Our concept of justice is not defined thoroughly. We think that ‘jail’ is enough, and we are content to hear that someone was ‘caught’. We do not hear that sometimes a person is not put in jail, even when it is known that they took someone else’s life, simply because there is not enough evidence. We do not hear about how criminals think that ‘jail’ is a better option – a safe-haven – in comparison to the lifestyle that they live. We do not hear that when they are caught, awaiting trial, they are given the best lawyers while the only voice for the victim, the deceased, is an appointed crown attorney who is overstrained with many other cases and no assistance. We don’t hear that there is no one in the court to speak on behalf of the families, to give them a voice, to ask their questions, and give weight to their opinions during a highly emotional process through the system. We don’t hear that the system is over-burdened and at the end of the day, the decision to proceed with a trail is based on money and time, not the pursuit of justice. We do not hear that families cope with years of unanswered questions, being denied access to information, and often no resolution to a case – only to learn that the person who took the life of their husband, son, mother, daughter, brother or sister will only be in jail for 5 years. We don’t hear that families are not allowed to express, from their heart, their feelings and thoughts in their victim impact statements and that they are only accepted in court if they are worded the way the court defines.
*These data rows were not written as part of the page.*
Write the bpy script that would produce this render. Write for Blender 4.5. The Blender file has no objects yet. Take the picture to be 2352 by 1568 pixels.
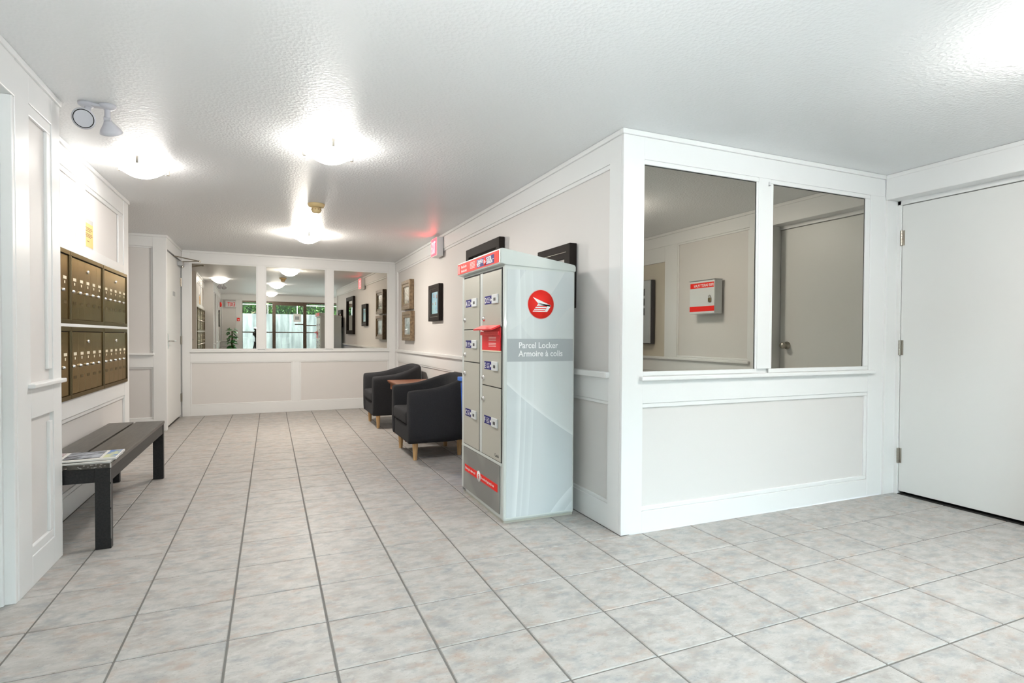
import bpy, bmesh, math, random
from mathutils import Matrix, Vector, Euler
random.seed(7)
scene = bpy.context.scene
COL = scene.collection
PI = math.pi

# ------------------------------------------------------------------ camera, world, exposure
T = 0.34                                   # floor tile pitch
CEIL = 2.2245
CAM = Vector((0.82426, -2.56034, 1.08997))
YAW, PITCH, ROLL = 0.4072, -0.0166, 0.0051
cd = bpy.data.cameras.new('camera'); co = bpy.data.objects.new('camera', cd); COL.objects.link(co)
fw = Vector((math.sin(YAW)*math.cos(PITCH), math.cos(YAW)*math.cos(PITCH), math.sin(PITCH)))
rt = Vector((math.cos(YAW), -math.sin(YAW), 0)); up = rt.cross(fw)
r2 = rt*math.cos(ROLL)+up*math.sin(ROLL); u2 = up*math.cos(ROLL)-rt*math.sin(ROLL)
co.matrix_world = Matrix(((r2.x,u2.x,-fw.x,CAM.x),(r2.y,u2.y,-fw.y,CAM.y),(r2.z,u2.z,-fw.z,CAM.z),(0,0,0,1)))
cd.sensor_fit = 'HORIZONTAL'; cd.sensor_width = 36.0; cd.lens = 36.0*1283.36/2352
cd.shift_y = 10.48/2352; cd.clip_start = 0.02; cd.clip_end = 200
scene.camera = co

W = bpy.data.worlds.new('overcast_sky'); scene.world = W; W.use_nodes = True
bg = W.node_tree.nodes['Background']; bg.inputs[0].default_value = (0.77, 0.89, 1.0, 1); bg.inputs[1].default_value = 20.0
LAMPS = (40.0, 20.0, 120.0, 40.0, 74.0)      # emission of the frosted ceiling bowls (set lamp by lamp to balance brightness along the hall)
vs = scene.view_settings
vs.view_transform = 'Standard'; vs.look = 'None'; vs.gamma = 1.0; vs.use_curve_mapping = False
vs.exposure = 0.82
cy = scene.cycles
cy.max_bounces = 8; cy.diffuse_bounces = 4; cy.glossy_bounces = 4; cy.transmission_bounces = 4; cy.transparent_max_bounces = 8
cy.use_light_tree = False; cy.caustics_reflective = False; cy.caustics_refractive = False; cy.sample_clamp_indirect = 8.0

# ------------------------------------------------------------------ materials
MATS = {}
def mat(name, col, rough=0.5, metal=0.0, spec=0.5, emit=None, estr=0.0, bump=None, coat=0.0):
    if name in MATS: return MATS[name]
    m = bpy.data.materials.new(name); m.use_nodes = True; MATS[name] = m
    b = m.node_tree.nodes['Principled BSDF']
    b.inputs['Base Color'].default_value = (*col, 1); b.inputs['Roughness'].default_value = rough
    b.inputs['Metallic'].default_value = metal; b.inputs['Specular IOR Level'].default_value = spec
    b.inputs['Coat Weight'].default_value = coat
    if emit: b.inputs['Emission Color'].default_value = (*emit, 1); b.inputs['Emission Strength'].default_value = estr
    if bump: add_bump(m, *bump)
    return m
def nd(m, t, **k):
    n = m.node_tree.nodes.new(t)
    for a, v in k.items(): setattr(n, a, v)
    return n
def lk(m, a, b): m.node_tree.links.new(a, b)
def add_bump(m, scale, strength, dist=0.002, detail=4.0, coords='Object'):
    b = m.node_tree.nodes['Principled BSDF']; tc = nd(m, 'ShaderNodeTexCoord')
    n = nd(m, 'ShaderNodeTexNoise'); n.inputs['Scale'].default_value = scale; n.inputs['Detail'].default_value = detail
    bp = nd(m, 'ShaderNodeBump'); bp.inputs['Strength'].default_value = strength; bp.inputs['Distance'].default_value = dist
    lk(m, tc.outputs[coords], n.inputs['Vector']); lk(m, n.outputs['Fac'], bp.inputs['Height']); lk(m, bp.outputs['Normal'], b.inputs['Normal'])
def noise_col(m, c1, c2, scale, lo=0.35, hi=0.65, detail=5.0, stretch=None, rnd=False):
    b = m.node_tree.nodes['Principled BSDF']; tc = nd(m, 'ShaderNodeTexCoord')
    v = tc.outputs['Object']
    if stretch:
        mp = nd(m, 'ShaderNodeMapping'); mp.inputs['Scale'].default_value = stretch; lk(m, v, mp.inputs['Vector']); v = mp.outputs['Vector']
    n = nd(m, 'ShaderNodeTexNoise'); n.inputs['Scale'].default_value = scale; n.inputs['Detail'].default_value = detail
    lk(m, v, n.inputs['Vector'])
    r = nd(m, 'ShaderNodeValToRGB'); r.color_ramp.elements[0].position = lo; r.color_ramp.elements[1].position = hi
    r.color_ramp.elements[0].color = (*c1, 1); r.color_ramp.elements[1].color = (*c2, 1)
    lk(m, n.outputs['Fac'], r.inputs['Fac']); lk(m, r.outputs['Color'], b.inputs['Base Color'])
    return m

WHITE = mat('white_trim_paint', (0.775, 0.78, 0.775), 0.32, bump=(60, 0.06, 0.001))
PANEL = mat('greige_panel_paint', (0.69, 0.668, 0.65), 0.5, bump=(220, 0.08, 0.0008))
DOORW = mat('white_door_paint', (0.74, 0.745, 0.73), 0.38)
MAT_CEIL = mat('textured_ceiling_paint', (0.80, 0.81, 0.815), 0.42)
def _ceil():
    m = MAT_CEIL; b = m.node_tree.nodes['Principled BSDF']; tc = nd(m, 'ShaderNodeTexCoord')
    n1 = nd(m, 'ShaderNodeTexNoise'); n1.inputs['Scale'].default_value = 95; n1.inputs['Detail'].default_value = 3
    n2 = nd(m, 'ShaderNodeTexVoronoi'); n2.inputs['Scale'].default_value = 60
    ad = nd(m, 'ShaderNodeMath', operation='ADD'); bp = nd(m, 'ShaderNodeBump')
    bp.inputs['Strength'].default_value = 0.34; bp.inputs['Distance'].default_value = 0.005
    lk(m, tc.outputs['Object'], n1.inputs['Vector']); lk(m, tc.outputs['Object'], n2.inputs['Vector'])
    lk(m, n1.outputs['Fac'], ad.inputs[0]); lk(m, n2.outputs['Distance'], ad.inputs[1])
    lk(m, ad.outputs[0], bp.inputs['Height']); lk(m, bp.outputs['Normal'], b.inputs['Normal'])
_ceil()
GROUT = mat('grey_grout', (0.15, 0.143, 0.132), 0.9, bump=(300, 0.3, 0.001))
TILE = mat('mottled_ceramic_tile', (0.5, 0.48, 0.45), 0.47, spec=0.38)
def _tile():
    m = TILE; b = m.node_tree.nodes['Principled BSDF']
    tc = nd(m, 'ShaderNodeTexCoord'); oi = nd(m, 'ShaderNodeObjectInfo')
    sc = nd(m, 'ShaderNodeMath', operation='MULTIPLY'); sc.inputs[1].default_value = 91.0
    cx = nd(m, 'ShaderNodeCombineXYZ'); ad = nd(m, 'ShaderNodeVectorMath', operation='ADD')
    lk(m, oi.outputs['Random'], sc.inputs[0])
    for k in range(3): lk(m, sc.outputs[0], cx.inputs[k])
    lk(m, tc.outputs['Object'], ad.inputs[0]); lk(m, cx.outputs[0], ad.inputs[1])
    mp = nd(m, 'ShaderNodeMapping'); mp.inputs['Scale'].default_value = (1.0, 1.6, 1.0); lk(m, ad.outputs[0], mp.inputs['Vector'])
    def noise(s, d, off, r=0.6):
        n = nd(m, 'ShaderNodeTexNoise'); n.inputs['Scale'].default_value = s; n.inputs['Detail'].default_value = d
        n.inputs['Roughness'].default_value = r
        o = nd(m, 'ShaderNodeVectorMath', operation='ADD'); o.inputs[1].default_value = (off, off*1.7, 0)
        lk(m, mp.outputs[0], o.inputs[0]); lk(m, o.outputs[0], n.inputs['Vector']); return n.outputs['Fac']
    def ramp(f, p0, p1):
        r = nd(m, 'ShaderNodeMapRange'); r.inputs['From Min'].default_value = p0; r.inputs['From Max'].default_value = p1
        lk(m, f, r.inputs['Value']); return r.outputs['Result']
    def mix(a, bcol, f, k=1.0):
        x = nd(m, 'ShaderNodeMix', data_type='RGBA')
        if k != 1.0:
            q = nd(m, 'ShaderNodeMath', operation='MULTIPLY'); q.inputs[1].default_value = k; lk(m, f, q.inputs[0]); f = q.outputs[0]
        lk(m, f, x.inputs['Factor'])
        if isinstance(a, tuple): x.inputs['A'].default_value = (*a, 1)
        else: lk(m, a, x.inputs['A'])
        x.inputs['B'].default_value = (*bcol, 1); return x.outputs['Result']
    c = mix((0.425, 0.407, 0.384), (0.305, 0.283, 0.261), ramp(noise(9, 4, 0), 0.42, 0.72))
    c = mix(c, (0.255, 0.267, 0.272), ramp(noise(13, 3, 7), 0.49, 0.70), 0.75)
    c = mix(c, (0.375, 0.283, 0.228), ramp(noise(11, 3, 19), 0.53, 0.72), 0.7)
    c = mix(c, (0.51, 0.497, 0.475), ramp(noise(26, 4, 33), 0.52, 0.72), 0.55)
    c = mix(c, (0.17, 0.155, 0.14), ramp(noise(120, 1, 51), 0.64, 0.76), 0.4)
    # thin crackle veins
    v = noise(6, 3, 77); s = nd(m, 'ShaderNodeMath', operation='SUBTRACT'); s.inputs[1].default_value = 0.5; lk(m, v, s.inputs[0])
    a = nd(m, 'ShaderNodeMath', operation='ABSOLUTE'); lk(m, s.outputs[0], a.inputs[0])
    c = mix(c, (0.26, 0.245, 0.23), ramp(a.outputs[0], 0.004, 0.0), 0.32)
    lk(m, c, b.inputs['Base Color'])
    bp = nd(m, 'ShaderNodeBump'); bp.inputs['Strength'].default_value = 0.12; bp.inputs['Distance'].default_value = 0.002
    lk(m, noise(16, 3, 3), bp.inputs['Height']); lk(m, bp.outputs['Normal'], b.inputs['Normal'])
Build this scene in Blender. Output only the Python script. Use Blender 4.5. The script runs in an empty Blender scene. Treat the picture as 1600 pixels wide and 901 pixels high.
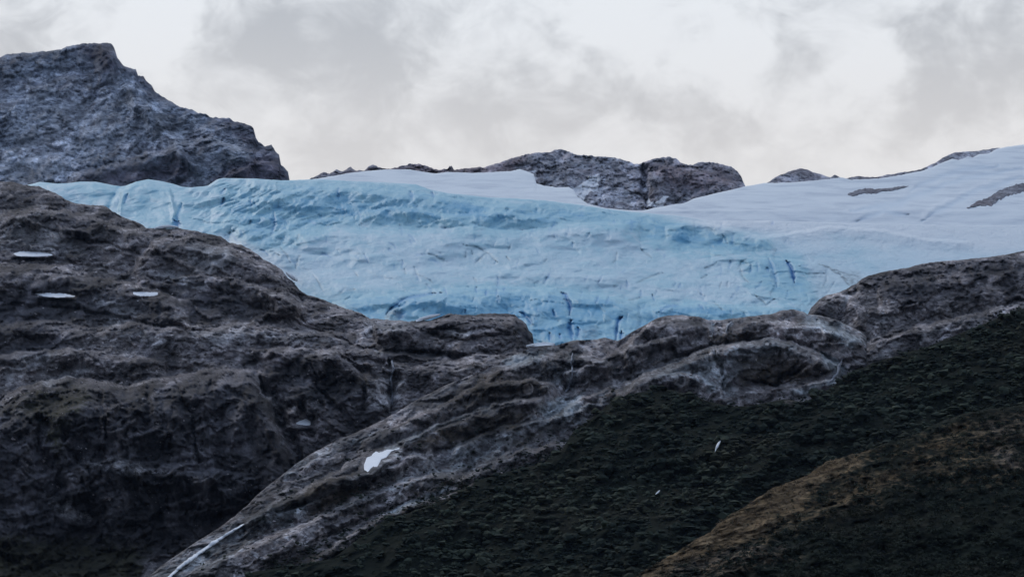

We do not hear that family members are told that they are only being informed about the deal the lawyers are making but they have no say in it either way. We don’t hear that there is victim compensation available but that only certain families will receive it – only the ones that can ‘prove how badly it impacted them’ as though there are some families that would not have been impacted. We do not hear how difficult it is to re-live the experience over again, opening wounds that were beginning to heal, in order to describe the whole traumatic story and fill out all the paperwork as required by the victim compensation board – only to be denied any assistance whatsoever. We don’t hear that the people on this board who make these judgements are not even qualified to assess the psychological and emotional states of individuals. We don’t hear that every piece of the justice system – police, lawyers, courts, jails, victim support – will say that they are doing the best they can – but they are doing it under a framework that doesn’t work. It is under an umbrella that does not keep the rain out. We do not hear that our system doesn’t work. We do not hear about it, and we do not address it – until we are personally impacted by the fact that it does not work.
The fact is that we are all personally impacted by it – we pay for it with our tax dollars, we pay for it when our safe communities become places of violence, we pay for it when we have to have more police monitoring our neighbourhoods. A change in the system will take years, if it happens at all, and human beings will continue to be impacted by the fact that homicide is real. In the meantime, Lean On Me addresses the needs in society to give hope after homicide, give a voice to those who cannot speak, and help prepare people and support them along their emotional and tumultuous journey through the system.